たとえば、入居率が深刻なほど低い、叩き売りされているような物件であれば、入居者に問題があるケースもある。放っておくと、新しく入居した人も退去ということになり、これが繰り返されるとAさんにとってのゴールは遠のく。
そんなとき、Aさんは問題解決のために、自ら物件に乗り込むのだ。そして入居者の言い分をじっくりと聞き取り「退去を出さない環境づくり」をするという。
隣人との関係で、嫌な思いをした挙句、予定外の引越しを迫られ、急な出費を余儀なくされるなど、誰もが望むものではない。「可能なかぎり、退去が発生しないみちを探る」――それこそがオーナーにとっても、入居者それぞれにとっても、もっとも損失が少ないWin・Winのシナリオであるという計算だ。
加えて、こうしたスタンスを地道に維持することは「管理会社には難しい」というのが、Aさんの見方でもある。
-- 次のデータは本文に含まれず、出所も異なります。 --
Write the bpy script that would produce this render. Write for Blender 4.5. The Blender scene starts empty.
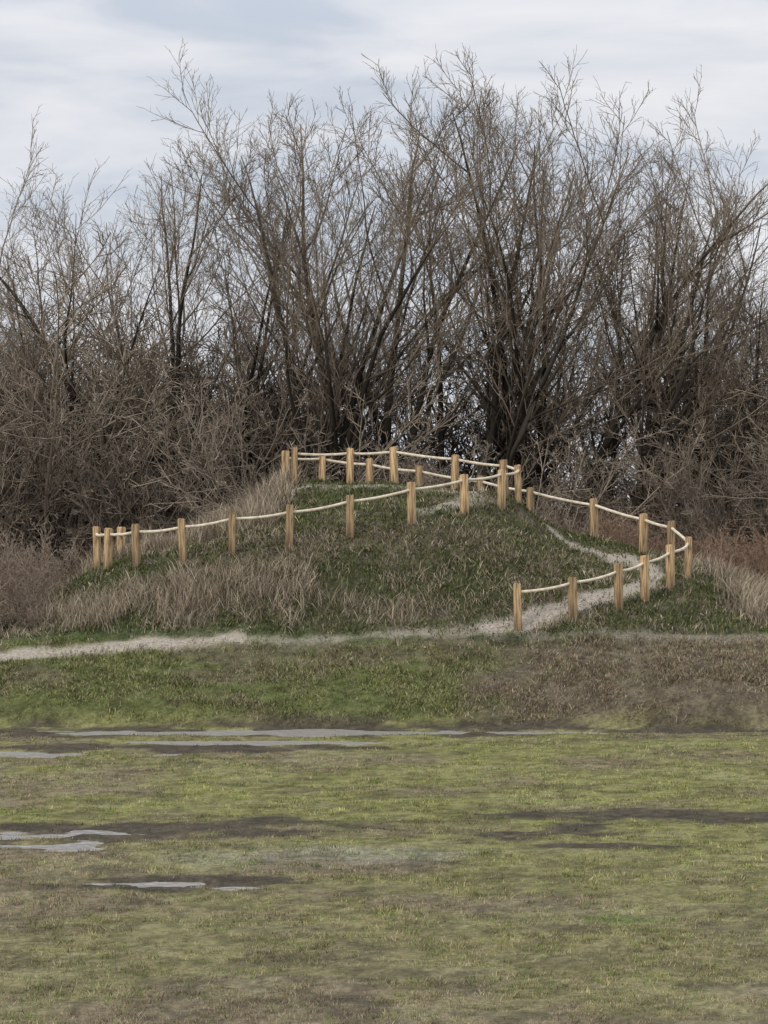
import bpy, math, numpy as np
from mathutils import Vector
rng=np.random.default_rng(7)
scene=bpy.context.scene
scene.view_settings.view_transform='Standard'
scene.view_settings.look='None'
scene.view_settings.exposure=0
COL=scene.collection
CAMZ=5.0

# ---------------------------------------------------------------- noise
_tab=np.random.default_rng(1).random((256,256))
def vn(x,y,o=0):
    x=np.asarray(x,float)+o*17.37; y=np.asarray(y,float)+o*9.71
    ix=np.floor(x).astype(int); iy=np.floor(y).astype(int)
    fx=x-ix; fy=y-iy
    fx=fx*fx*(3-2*fx); fy=fy*fy*(3-2*fy)
    a=_tab[ix&255,iy&255]; b=_tab[(ix+1)&255,iy&255]
    c=_tab[ix&255,(iy+1)&255]; d=_tab[(ix+1)&255,(iy+1)&255]
    return (a*(1-fx)+b*fx)*(1-fy)+(c*(1-fx)+d*fx)*fy
def fbm(x,y,s,oct=4,o=0):
    r=0; a=.5; t=0
    for i in range(oct):
        r=r+a*vn(x*s,y*s,o+i*3); t+=a; a*=.5; s*=2.03
    return r/t
def ss(a,b,x):
    t=np.clip((x-a)/(b-a),0,1); return t*t*(3-2*t)

# ---------------------------------------------------------------- fence post bases  (x, y, ground z) in metres
fenceA=[(3.50,58.0,1.92),(4.96,58.2,2.19),(6.22,58.8,2.47),(6.98,59.4,2.68),(7.78,60.3,2.94),(8.40,61.4,3.18),
        (8.15,63.0,3.55),(7.53,64.5,3.84),(6.27,66.0,4.22),(4.44,67.4,4.62),(3.0,68.3,4.95),(1.12,69.0,5.28),(-0.44,69.4,5.50),
        (-1.95,69.6,5.66),(-3.05,69.0,5.74)]
fenceB=[(-7.55,63.6,3.42),(-8.03,62.2,3.38),(-7.64,61.4,3.41),(-6.79,61.0,3.46),(-5.50,60.8,3.60),(-4.16,60.8,3.82),(-2.60,61.0,4.02),
        (-0.94,61.4,4.30),(0.78,62.0,4.64),(2.29,62.9,4.92),(3.38,64.0,5.10),(3.95,65.1,5.28),(3.60,66.0,5.40),(2.11,66.5,5.62),(0.33,67.5,5.86),
        (-1.04,68.0,5.83),(-2.75,68.0,5.80)]
path0=[(-16,54.6),(-12,55.2),(-9.7,55.9),(-6.6,56.7),(-3.8,57.2)]
path1=[(-3.8,57.2),(0.4,57.5),(2.9,57.9)]
pathA=[(2.9,57.9),(5.0,58.9),(6.2,59.7),(7.1,60.7),(7.5,61.8),(7.2,63.0),(6.4,64.0),(5.2,65.2),(3.9,66.4),(2.4,67.4),(.7,68.2),(-1.6,68.7)]
pathB=[(-7.2,62.7),(-5.4,61.7),(-4,61.6),(-2.4,61.8),(-.8,62.2),(.7,62.8),(1.9,63.7)]
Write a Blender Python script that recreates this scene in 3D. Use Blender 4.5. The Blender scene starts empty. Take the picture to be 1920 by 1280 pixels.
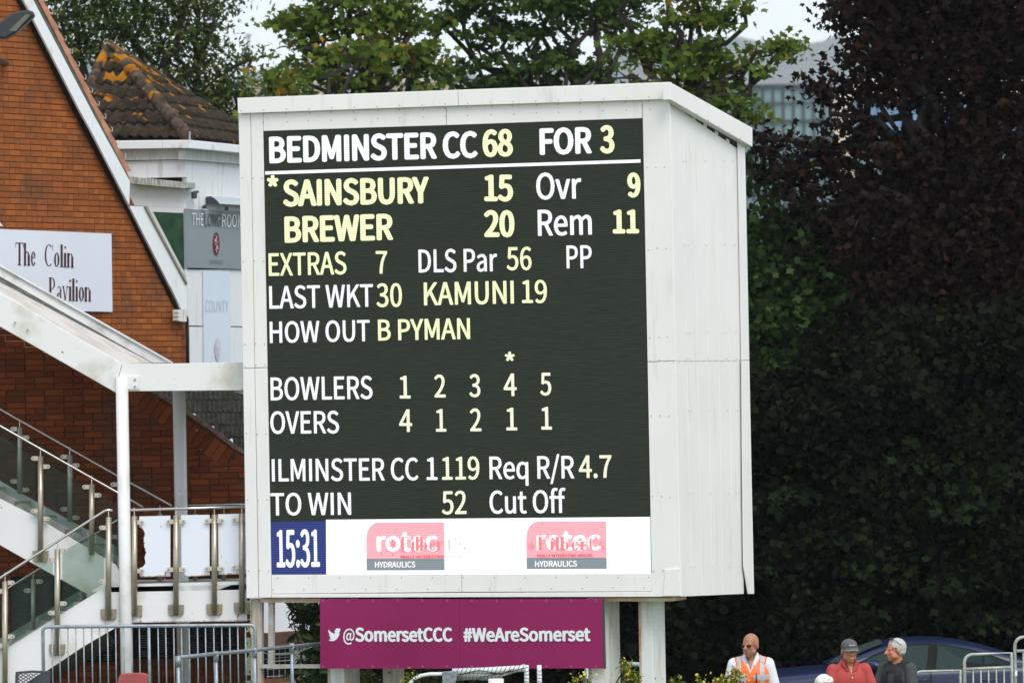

なぜなら、彼らの持ち時間やパワーは、数百、数千の物件に切り分けて配分されているからだ。
「管理会社に優秀な事務管理はできても、マンツーマンでの時間をかけた対応が重要な、深い部分での顧客サービスを望むのは“構造として無理”」、それがAさんの答えだ。
なので、気に入らないことがあるとモノをもって暴れ出す危険性がある入居者の話を聞くため、Aさんは服の下に防具を着込んで物件に乗り込んだこともあったという。
入居者から退去の申し出があれば、Aさんはかならず理由を尋ね、それが物件やサービスへの不満であれば、真摯に受け止め、次への糧とする。
つまり、「入居者さんを愛するが、恐れず、ひるまない」「問題の発生を怖がらず、問題解決する達成感の方をやりがいとする」といったように、“タフ”であることこそが、Aさんのオーナーとしての基本的な成功の秘訣のようだ。